◆ **Problem to solve**:
Report how many lines hold the word "script"; answer with the number alone.

== Record excerpts ==

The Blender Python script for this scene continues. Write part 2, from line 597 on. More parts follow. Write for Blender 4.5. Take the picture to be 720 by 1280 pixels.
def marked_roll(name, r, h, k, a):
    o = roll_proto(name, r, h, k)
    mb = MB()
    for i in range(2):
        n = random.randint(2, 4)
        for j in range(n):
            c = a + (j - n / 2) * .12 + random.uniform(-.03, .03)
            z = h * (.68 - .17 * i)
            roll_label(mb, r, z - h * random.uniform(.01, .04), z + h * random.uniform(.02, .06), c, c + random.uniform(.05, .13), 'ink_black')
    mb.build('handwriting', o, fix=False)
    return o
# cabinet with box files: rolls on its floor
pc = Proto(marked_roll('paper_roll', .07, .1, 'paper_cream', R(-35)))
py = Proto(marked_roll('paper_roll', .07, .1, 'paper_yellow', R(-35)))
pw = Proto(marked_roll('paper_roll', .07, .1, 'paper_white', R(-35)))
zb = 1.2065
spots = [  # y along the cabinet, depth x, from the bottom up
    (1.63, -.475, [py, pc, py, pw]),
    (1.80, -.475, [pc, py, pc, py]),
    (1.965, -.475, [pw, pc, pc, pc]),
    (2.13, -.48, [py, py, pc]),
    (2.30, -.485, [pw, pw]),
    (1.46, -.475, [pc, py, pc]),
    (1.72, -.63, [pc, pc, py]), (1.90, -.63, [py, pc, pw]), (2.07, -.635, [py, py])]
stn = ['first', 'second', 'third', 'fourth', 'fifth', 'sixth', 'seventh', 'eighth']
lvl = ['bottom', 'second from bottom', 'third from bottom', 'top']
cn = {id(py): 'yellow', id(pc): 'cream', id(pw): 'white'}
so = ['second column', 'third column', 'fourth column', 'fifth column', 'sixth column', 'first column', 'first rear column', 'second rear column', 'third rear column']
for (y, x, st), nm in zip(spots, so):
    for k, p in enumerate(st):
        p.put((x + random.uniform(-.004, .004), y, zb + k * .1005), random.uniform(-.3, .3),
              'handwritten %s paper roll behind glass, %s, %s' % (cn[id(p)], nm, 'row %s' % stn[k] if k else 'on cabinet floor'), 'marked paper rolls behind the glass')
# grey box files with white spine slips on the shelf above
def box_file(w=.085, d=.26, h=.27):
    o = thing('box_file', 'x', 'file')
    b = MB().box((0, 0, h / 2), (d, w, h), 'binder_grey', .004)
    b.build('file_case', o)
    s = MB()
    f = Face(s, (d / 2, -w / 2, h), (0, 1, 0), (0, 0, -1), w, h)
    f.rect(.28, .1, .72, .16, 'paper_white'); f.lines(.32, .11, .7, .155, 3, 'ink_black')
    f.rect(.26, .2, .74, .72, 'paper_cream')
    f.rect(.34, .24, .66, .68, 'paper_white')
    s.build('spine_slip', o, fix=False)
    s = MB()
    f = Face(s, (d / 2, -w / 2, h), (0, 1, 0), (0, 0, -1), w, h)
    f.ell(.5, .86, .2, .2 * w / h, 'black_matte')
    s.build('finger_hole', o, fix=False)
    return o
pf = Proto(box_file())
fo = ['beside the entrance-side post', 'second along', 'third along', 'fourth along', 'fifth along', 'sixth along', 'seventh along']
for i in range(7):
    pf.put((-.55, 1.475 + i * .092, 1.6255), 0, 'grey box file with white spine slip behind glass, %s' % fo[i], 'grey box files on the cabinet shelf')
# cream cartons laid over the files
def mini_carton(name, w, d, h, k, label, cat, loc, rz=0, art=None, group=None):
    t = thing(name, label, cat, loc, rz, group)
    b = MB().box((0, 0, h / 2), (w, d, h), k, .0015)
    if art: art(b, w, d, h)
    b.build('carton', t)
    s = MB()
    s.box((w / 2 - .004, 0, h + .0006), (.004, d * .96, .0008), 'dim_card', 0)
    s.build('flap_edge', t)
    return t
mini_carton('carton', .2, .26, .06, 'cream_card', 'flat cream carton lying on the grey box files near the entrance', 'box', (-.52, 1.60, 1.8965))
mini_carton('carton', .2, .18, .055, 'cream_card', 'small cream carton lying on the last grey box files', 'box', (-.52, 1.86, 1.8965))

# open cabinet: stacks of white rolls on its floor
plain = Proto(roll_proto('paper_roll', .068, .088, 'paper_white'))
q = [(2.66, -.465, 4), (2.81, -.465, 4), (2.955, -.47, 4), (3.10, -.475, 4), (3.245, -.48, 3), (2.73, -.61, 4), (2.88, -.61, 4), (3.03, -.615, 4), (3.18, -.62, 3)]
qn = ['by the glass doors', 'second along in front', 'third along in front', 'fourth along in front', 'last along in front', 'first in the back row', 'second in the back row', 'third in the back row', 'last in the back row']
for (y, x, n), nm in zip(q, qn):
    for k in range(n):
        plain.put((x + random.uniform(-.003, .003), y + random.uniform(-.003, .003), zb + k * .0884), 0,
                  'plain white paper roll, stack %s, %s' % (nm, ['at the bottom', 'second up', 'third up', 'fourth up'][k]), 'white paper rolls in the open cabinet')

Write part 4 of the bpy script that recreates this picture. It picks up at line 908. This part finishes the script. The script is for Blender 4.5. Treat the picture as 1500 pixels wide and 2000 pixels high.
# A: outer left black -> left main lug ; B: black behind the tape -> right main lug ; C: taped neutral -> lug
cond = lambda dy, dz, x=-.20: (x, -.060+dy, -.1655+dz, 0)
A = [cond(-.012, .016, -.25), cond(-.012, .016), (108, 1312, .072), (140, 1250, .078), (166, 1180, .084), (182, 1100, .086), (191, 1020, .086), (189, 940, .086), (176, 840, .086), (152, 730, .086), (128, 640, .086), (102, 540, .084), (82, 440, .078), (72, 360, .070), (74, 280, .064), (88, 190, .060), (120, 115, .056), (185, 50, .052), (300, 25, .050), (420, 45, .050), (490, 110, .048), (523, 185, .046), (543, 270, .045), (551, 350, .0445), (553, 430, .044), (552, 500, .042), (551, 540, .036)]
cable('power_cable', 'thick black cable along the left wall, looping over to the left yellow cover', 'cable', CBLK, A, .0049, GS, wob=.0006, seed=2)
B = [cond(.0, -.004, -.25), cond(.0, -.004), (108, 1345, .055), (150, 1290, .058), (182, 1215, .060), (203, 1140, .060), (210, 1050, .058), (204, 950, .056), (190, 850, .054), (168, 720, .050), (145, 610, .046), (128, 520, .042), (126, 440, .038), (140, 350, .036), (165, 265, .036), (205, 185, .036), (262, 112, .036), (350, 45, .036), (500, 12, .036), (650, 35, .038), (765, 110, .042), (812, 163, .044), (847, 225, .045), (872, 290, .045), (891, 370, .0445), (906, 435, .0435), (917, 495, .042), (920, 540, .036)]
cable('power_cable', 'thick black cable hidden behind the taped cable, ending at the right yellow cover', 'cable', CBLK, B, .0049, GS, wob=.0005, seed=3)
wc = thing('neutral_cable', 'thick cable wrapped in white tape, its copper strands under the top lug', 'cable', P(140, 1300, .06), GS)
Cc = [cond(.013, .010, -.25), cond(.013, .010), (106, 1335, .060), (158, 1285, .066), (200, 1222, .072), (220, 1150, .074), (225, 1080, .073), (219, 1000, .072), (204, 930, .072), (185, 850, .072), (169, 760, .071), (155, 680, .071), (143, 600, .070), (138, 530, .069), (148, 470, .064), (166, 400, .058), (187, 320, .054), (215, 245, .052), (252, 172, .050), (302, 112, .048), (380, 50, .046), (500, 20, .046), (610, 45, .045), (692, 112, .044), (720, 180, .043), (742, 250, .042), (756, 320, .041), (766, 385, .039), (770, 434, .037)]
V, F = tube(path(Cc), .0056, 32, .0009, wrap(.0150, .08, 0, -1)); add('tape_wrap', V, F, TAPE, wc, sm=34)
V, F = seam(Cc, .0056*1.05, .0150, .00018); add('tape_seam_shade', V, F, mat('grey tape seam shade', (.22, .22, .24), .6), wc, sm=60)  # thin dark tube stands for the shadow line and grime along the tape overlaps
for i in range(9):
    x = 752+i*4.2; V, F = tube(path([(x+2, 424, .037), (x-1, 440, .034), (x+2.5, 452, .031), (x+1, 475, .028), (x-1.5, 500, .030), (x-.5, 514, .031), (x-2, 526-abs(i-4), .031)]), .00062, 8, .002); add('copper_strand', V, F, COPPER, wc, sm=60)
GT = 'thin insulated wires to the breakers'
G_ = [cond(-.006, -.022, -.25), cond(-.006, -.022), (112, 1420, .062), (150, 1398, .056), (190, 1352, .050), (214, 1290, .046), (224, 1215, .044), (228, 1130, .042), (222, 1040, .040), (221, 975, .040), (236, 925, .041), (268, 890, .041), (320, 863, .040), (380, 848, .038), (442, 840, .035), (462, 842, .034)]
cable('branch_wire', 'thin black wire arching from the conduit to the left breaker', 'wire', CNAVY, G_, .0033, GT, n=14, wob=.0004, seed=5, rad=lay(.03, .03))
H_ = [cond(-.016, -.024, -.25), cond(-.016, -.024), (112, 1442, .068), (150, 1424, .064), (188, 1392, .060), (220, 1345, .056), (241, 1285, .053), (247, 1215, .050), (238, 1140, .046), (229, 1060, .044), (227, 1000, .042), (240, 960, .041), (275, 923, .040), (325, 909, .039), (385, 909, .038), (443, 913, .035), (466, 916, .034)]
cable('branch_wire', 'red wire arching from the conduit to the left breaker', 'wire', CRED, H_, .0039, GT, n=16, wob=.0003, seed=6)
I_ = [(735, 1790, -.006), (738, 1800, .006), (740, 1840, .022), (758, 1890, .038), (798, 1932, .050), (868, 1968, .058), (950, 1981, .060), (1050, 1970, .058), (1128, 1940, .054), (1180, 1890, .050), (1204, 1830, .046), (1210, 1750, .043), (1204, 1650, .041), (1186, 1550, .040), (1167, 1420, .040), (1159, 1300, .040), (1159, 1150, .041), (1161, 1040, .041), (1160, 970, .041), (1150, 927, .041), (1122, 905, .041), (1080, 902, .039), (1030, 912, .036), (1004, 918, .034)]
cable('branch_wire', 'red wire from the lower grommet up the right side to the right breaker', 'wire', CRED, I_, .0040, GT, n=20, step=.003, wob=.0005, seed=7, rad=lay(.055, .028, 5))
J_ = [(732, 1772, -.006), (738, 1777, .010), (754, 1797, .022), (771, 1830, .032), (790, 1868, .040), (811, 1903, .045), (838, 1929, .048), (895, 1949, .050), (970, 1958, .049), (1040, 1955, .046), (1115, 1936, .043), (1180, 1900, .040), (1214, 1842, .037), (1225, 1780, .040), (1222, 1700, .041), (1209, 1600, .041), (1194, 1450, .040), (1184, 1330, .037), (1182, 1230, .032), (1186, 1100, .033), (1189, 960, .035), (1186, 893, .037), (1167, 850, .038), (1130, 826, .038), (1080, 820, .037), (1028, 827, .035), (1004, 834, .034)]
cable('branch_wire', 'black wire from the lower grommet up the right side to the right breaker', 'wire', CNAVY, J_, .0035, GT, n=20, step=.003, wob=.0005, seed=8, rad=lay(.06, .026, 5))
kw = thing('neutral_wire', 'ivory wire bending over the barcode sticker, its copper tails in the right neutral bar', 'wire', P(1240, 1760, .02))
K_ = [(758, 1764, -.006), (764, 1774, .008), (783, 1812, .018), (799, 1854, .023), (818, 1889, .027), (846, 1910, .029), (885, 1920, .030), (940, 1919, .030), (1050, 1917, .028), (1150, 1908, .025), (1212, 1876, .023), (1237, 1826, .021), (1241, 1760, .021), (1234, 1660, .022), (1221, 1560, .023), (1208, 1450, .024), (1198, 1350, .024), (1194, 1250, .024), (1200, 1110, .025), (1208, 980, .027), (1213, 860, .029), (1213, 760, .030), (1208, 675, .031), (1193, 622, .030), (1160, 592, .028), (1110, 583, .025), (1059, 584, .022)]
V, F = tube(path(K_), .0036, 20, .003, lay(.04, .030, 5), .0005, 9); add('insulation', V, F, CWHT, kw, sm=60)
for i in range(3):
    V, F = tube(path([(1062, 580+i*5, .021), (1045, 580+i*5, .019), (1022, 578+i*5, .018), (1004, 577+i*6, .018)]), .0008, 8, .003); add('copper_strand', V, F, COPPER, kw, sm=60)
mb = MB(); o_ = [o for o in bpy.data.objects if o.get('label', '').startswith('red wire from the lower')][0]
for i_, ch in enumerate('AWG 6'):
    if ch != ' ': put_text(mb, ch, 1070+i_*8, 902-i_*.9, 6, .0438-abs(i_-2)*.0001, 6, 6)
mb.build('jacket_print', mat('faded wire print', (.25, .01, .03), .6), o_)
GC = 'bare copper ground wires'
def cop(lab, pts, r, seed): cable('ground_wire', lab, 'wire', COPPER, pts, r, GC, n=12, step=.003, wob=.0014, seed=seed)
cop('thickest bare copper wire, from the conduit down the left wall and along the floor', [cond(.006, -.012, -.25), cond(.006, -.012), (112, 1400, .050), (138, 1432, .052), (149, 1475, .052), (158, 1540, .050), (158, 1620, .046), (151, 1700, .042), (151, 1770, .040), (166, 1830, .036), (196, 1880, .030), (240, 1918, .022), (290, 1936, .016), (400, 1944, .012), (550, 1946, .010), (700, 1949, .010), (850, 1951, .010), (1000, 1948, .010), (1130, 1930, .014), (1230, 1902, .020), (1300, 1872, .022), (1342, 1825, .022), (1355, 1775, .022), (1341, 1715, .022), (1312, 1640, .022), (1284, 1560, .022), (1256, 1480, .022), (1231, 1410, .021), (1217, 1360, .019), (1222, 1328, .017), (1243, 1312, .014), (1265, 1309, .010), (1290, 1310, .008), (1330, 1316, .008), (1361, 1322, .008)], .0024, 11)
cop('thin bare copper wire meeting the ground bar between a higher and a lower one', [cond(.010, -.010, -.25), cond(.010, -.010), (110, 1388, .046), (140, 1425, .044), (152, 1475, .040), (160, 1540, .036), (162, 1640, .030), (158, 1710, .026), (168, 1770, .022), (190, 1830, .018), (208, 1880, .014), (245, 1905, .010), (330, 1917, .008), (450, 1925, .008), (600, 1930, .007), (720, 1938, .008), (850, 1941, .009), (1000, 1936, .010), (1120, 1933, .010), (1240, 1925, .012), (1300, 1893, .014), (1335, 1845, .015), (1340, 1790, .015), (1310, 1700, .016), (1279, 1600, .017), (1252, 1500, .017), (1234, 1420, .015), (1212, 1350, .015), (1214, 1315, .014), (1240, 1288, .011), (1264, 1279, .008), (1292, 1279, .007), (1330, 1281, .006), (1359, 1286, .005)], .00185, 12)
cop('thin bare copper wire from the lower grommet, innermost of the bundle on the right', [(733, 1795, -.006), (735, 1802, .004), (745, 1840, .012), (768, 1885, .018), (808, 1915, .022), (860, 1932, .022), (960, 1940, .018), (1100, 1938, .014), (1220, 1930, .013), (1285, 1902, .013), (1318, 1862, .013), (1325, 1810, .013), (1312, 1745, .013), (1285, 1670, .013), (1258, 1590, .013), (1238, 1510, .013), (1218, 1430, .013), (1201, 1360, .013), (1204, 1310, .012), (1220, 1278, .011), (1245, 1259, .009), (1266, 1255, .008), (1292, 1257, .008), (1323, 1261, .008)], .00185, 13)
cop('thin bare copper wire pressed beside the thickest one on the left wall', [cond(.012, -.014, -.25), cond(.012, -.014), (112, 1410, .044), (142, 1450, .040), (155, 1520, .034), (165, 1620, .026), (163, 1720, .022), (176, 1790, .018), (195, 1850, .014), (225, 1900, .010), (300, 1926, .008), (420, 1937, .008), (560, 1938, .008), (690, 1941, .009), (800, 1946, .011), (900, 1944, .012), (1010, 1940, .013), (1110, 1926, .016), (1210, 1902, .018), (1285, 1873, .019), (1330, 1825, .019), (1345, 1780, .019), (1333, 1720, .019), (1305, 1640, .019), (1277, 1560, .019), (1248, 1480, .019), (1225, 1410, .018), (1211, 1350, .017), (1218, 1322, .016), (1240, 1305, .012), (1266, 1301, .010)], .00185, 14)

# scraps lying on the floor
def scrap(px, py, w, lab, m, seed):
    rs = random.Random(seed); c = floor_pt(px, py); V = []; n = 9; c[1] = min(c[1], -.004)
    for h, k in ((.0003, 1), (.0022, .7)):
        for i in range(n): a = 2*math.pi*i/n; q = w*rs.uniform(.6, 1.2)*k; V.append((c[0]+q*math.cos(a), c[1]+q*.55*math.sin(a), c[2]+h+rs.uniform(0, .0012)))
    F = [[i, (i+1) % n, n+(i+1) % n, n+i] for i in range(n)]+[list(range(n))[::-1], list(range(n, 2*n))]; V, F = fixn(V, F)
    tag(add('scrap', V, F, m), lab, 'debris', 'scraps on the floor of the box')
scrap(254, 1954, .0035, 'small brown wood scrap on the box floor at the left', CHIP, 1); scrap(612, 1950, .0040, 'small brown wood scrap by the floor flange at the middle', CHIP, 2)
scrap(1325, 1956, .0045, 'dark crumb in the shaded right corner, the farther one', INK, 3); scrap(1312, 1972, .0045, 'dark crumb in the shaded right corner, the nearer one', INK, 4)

===

◆ **Exercise answer**:
2